48. Expecting New Members to Pick it Up By Osmosis
Consensus
is an unnatural act—at least for those of us raised in the competitive,
adversarial overculture, which is just about everyone. Thus, it's not particularly smart to assume that new members are going to take to consensus like ducks to water. They need help. Having new people watch plenaries and absorb it through observation is a start but
you need more. Have an experienced member sit with the new folks
afterwards and walk through what happened. Take the time to train new
members in the culture shift needed for consensus to thrive; it will be
time well spent.
49. Disinviting Don Rickles
One of the trickier aspects of cooperative group dynamics is knowing how to work with the two-edged sword of humor.

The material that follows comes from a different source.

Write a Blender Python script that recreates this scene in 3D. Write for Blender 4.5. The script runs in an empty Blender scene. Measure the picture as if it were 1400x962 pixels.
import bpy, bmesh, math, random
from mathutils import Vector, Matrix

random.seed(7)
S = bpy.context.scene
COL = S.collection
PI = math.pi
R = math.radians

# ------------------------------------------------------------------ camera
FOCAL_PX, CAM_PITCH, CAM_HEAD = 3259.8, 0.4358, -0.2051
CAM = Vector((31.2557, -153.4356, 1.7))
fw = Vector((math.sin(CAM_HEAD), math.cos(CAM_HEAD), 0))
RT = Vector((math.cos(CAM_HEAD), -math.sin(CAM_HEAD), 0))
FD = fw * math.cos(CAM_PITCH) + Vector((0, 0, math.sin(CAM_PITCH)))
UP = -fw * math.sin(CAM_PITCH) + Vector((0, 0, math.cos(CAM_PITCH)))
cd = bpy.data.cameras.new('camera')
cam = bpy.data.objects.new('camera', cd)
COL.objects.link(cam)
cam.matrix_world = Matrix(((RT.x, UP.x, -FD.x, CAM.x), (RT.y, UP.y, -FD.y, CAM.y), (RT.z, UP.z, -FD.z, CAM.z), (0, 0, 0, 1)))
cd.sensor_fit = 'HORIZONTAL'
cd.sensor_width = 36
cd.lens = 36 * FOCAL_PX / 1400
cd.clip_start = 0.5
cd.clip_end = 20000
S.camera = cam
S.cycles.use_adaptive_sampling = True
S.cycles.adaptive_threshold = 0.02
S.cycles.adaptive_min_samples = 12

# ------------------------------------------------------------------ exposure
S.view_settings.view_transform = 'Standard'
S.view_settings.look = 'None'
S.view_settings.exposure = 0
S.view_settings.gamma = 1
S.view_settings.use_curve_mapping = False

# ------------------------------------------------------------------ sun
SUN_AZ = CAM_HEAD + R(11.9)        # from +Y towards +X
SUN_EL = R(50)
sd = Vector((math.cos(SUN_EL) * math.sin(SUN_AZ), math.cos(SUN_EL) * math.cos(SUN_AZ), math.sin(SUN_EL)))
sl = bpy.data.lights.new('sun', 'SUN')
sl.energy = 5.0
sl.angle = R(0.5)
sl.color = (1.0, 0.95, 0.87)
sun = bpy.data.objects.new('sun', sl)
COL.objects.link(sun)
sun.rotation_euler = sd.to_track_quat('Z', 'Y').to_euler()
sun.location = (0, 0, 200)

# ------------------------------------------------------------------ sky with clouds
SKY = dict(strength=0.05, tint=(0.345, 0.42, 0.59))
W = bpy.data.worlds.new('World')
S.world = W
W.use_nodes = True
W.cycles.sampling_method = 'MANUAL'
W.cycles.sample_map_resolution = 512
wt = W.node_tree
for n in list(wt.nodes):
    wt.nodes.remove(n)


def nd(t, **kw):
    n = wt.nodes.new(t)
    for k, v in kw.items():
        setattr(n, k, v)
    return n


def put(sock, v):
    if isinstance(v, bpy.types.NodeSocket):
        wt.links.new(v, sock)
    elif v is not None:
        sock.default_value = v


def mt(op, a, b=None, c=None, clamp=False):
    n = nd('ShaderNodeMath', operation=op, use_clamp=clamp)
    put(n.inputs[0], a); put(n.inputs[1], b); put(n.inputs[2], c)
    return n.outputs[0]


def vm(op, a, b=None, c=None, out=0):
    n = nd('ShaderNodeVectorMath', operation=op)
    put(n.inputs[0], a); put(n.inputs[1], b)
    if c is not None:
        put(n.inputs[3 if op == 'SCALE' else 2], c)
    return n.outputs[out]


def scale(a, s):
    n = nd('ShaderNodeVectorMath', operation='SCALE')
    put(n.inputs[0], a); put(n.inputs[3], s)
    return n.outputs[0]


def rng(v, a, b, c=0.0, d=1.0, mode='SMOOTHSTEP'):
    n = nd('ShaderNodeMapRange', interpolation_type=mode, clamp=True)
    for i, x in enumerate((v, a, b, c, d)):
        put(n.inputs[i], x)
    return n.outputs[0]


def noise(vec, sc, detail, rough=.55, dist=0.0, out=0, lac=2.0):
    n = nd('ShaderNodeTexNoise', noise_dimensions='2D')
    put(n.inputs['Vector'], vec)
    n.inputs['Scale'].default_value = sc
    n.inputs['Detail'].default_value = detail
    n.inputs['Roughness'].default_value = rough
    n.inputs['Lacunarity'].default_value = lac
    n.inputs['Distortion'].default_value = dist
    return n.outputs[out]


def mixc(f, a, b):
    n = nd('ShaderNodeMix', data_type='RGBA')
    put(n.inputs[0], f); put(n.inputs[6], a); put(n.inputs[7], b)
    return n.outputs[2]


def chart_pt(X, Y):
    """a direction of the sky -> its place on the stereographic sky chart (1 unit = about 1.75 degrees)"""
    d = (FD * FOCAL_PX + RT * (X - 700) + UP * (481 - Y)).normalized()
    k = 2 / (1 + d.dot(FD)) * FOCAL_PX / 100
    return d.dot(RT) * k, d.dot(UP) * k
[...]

While it can provide a much-needed leavening and ease, it can also be
overdone (pulling people prematurely out of a tender moment), strained
(forced humor tends to be worse than none), or even divisive (think
sarcasm and put-down humor, a la Don Rickles, where someone is isolated
as the the butt of the joke). At its nastiest, humor can be used to zing poisoned darts across the room, where criticism is voiced without attribution ("Oh, I was only making a joke; I didn't mean anything."). You want your facilitators to root this out, rather than unwittingly enabling it by letting it slide.
50. Faithless Consensus
Finally, a word about the power of expectations. Mostly people recreationally bash meetings like they complain about the weather,
perhaps not understanding how outcomes are influenced by projections of
dismal meetings (where the group will be inefficient, people will
listen poorly, little will get accomplished, you'll get a headache,
etc). For the most part your reality will be profoundly guided by your
expectations. If you expect a poor meeting, you are already 90% of the
way toward having one—even before the meeting has started! The good news
is that this can be turned around. Fifty years ago the Lovin' Spoonful released their pop hit, Do You Believe in Magic? That question is completely contemporary when applied to consensus. There will be no magic unless you believe.